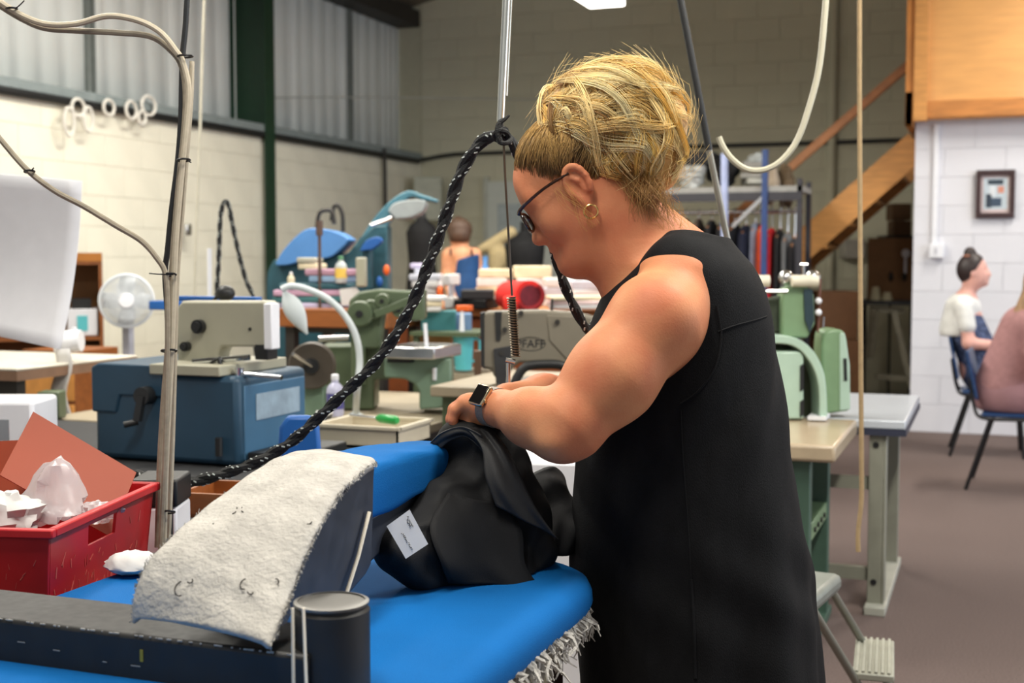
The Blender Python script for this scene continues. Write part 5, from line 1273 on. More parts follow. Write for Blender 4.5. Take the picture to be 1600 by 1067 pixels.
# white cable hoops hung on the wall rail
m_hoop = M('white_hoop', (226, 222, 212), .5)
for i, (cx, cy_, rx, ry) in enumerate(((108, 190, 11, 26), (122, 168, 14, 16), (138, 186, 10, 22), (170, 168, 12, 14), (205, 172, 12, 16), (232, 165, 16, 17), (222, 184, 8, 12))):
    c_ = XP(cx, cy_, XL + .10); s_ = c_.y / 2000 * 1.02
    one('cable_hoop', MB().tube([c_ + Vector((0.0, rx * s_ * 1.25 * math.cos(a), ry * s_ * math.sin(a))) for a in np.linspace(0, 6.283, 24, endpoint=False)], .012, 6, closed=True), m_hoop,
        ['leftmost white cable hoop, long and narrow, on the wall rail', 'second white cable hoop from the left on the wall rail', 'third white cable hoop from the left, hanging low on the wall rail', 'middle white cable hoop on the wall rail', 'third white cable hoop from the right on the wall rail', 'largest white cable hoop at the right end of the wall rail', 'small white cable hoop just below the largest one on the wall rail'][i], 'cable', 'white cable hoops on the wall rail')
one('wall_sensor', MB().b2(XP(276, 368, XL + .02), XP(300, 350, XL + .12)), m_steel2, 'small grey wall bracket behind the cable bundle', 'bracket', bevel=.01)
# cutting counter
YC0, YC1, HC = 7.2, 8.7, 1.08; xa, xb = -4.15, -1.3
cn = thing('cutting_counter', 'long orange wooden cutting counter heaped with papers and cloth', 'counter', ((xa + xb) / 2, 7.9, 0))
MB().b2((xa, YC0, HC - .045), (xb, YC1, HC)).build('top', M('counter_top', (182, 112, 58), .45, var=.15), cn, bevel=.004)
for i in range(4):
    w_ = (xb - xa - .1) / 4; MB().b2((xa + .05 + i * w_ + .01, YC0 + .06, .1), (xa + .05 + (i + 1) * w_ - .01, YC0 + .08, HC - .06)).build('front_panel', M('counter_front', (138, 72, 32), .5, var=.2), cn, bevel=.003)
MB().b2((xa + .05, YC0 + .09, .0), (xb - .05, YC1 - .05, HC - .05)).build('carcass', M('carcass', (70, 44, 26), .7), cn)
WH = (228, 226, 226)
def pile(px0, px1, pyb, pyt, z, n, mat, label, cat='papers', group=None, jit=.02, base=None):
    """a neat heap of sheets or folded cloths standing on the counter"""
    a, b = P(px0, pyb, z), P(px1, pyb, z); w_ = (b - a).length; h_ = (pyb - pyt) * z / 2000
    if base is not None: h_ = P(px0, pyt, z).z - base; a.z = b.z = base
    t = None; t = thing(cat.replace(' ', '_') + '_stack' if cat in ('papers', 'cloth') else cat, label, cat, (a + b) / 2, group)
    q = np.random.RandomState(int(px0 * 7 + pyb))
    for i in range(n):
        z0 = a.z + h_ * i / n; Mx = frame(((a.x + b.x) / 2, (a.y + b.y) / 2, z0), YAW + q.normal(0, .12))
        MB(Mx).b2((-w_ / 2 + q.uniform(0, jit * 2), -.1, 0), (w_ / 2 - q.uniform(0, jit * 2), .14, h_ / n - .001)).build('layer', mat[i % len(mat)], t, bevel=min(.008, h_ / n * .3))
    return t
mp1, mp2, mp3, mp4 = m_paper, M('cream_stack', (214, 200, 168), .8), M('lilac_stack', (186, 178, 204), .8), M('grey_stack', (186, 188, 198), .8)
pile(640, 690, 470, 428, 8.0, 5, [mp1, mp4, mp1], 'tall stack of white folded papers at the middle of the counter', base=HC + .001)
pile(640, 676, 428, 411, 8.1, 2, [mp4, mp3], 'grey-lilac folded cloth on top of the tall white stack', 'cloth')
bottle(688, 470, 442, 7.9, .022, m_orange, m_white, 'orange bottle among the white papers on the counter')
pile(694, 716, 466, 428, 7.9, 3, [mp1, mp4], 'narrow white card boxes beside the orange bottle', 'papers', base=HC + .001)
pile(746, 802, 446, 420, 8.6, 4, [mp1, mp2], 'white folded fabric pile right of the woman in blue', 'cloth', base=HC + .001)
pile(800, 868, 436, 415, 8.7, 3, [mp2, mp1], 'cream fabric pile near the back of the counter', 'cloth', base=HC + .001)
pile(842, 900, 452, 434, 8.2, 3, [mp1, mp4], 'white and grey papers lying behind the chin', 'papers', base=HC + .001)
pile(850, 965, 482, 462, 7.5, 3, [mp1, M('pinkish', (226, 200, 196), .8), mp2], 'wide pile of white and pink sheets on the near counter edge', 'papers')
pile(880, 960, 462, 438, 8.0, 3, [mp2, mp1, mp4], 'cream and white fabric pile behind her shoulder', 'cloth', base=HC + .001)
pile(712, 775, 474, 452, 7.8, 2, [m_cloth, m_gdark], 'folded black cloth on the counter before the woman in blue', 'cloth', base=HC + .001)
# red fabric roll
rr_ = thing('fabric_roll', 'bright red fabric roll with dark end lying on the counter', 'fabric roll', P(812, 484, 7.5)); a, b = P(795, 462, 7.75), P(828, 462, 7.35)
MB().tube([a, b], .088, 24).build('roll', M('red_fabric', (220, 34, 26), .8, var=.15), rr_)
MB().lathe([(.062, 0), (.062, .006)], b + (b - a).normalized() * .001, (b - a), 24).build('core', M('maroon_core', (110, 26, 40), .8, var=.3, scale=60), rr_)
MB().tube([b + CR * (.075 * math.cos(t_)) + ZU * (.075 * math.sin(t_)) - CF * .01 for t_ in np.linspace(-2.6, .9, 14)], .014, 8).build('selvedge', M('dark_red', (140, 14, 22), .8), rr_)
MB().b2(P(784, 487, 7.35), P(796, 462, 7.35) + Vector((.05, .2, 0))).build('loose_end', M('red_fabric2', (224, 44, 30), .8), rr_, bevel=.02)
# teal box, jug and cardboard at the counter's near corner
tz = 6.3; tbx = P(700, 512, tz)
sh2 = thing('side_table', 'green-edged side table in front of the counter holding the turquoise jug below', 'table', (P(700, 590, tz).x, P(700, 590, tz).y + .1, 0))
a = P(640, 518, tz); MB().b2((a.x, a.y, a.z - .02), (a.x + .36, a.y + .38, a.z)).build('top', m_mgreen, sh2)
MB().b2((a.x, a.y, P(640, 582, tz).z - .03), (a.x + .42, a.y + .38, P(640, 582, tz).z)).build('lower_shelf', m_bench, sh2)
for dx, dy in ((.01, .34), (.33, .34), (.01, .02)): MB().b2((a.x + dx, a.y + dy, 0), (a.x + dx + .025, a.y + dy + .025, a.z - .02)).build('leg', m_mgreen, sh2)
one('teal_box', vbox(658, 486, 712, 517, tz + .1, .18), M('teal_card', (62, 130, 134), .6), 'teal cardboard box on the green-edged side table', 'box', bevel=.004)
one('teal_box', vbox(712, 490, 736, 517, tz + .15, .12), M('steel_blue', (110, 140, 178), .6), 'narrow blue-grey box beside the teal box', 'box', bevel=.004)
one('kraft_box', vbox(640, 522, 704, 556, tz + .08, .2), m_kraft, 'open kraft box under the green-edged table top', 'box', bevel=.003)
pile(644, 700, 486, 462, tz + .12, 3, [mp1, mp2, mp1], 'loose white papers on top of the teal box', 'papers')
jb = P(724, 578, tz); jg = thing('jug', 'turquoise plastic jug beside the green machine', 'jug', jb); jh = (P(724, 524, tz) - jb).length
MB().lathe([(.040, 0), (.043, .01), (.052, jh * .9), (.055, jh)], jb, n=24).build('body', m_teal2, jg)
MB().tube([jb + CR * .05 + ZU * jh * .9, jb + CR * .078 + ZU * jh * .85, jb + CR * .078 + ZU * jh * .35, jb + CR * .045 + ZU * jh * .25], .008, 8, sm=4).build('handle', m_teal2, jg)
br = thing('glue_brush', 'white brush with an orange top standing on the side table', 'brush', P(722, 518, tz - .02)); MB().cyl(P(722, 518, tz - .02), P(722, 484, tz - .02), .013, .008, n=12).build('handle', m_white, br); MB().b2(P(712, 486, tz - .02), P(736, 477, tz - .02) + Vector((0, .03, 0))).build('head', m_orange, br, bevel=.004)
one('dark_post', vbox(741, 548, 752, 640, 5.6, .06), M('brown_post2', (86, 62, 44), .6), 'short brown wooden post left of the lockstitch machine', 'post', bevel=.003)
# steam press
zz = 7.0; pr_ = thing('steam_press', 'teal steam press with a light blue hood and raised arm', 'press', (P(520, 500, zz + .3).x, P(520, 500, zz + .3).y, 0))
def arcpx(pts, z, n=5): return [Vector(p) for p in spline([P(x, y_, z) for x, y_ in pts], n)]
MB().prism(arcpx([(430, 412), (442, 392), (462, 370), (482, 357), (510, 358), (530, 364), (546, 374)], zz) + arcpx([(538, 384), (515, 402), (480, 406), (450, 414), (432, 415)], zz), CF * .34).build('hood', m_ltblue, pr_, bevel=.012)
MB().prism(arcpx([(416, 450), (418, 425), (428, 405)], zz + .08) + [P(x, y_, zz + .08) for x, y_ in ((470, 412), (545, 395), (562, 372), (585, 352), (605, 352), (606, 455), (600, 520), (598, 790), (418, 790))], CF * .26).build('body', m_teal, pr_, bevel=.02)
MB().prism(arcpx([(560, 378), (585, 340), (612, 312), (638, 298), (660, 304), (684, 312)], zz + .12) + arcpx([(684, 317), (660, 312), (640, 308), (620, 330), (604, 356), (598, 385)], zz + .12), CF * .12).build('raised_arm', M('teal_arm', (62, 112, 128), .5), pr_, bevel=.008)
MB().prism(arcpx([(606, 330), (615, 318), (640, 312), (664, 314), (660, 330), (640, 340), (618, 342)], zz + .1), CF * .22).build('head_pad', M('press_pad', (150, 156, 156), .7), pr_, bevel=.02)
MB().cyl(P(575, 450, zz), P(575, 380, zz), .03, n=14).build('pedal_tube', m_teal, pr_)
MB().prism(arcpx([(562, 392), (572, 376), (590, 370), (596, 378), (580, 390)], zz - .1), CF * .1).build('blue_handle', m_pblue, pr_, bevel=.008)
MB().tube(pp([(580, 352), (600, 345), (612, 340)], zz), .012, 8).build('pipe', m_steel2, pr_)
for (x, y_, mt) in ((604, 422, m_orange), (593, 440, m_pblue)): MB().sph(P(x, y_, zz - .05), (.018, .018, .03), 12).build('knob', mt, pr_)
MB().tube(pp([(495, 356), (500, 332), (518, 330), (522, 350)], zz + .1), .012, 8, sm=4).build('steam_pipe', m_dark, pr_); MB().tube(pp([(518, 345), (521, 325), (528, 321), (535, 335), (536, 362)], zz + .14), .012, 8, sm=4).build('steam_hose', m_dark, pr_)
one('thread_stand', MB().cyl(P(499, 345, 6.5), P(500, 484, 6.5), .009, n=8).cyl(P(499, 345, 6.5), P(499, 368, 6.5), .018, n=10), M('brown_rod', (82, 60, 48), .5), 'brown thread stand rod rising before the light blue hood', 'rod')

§

Instructions to follow: For each line above that contains the word "from", copy that line.

Output:
The Blender Python script for this scene continues. Write part 5, from line 1273 on. More parts follow. Write for Blender 4.5. Take the picture to be 1600 by 1067 pixels.
        ['leftmost white cable hoop, long and narrow, on the wall rail', 'second white cable hoop from the left on the wall rail', 'third white cable hoop from the left, hanging low on the wall rail', 'middle white cable hoop on the wall rail', 'third white cable hoop from the right on the wall rail', 'largest white cable hoop at the right end of the wall rail', 'small white cable hoop just below the largest one on the wall rail'][i], 'cable', 'white cable hoops on the wall rail')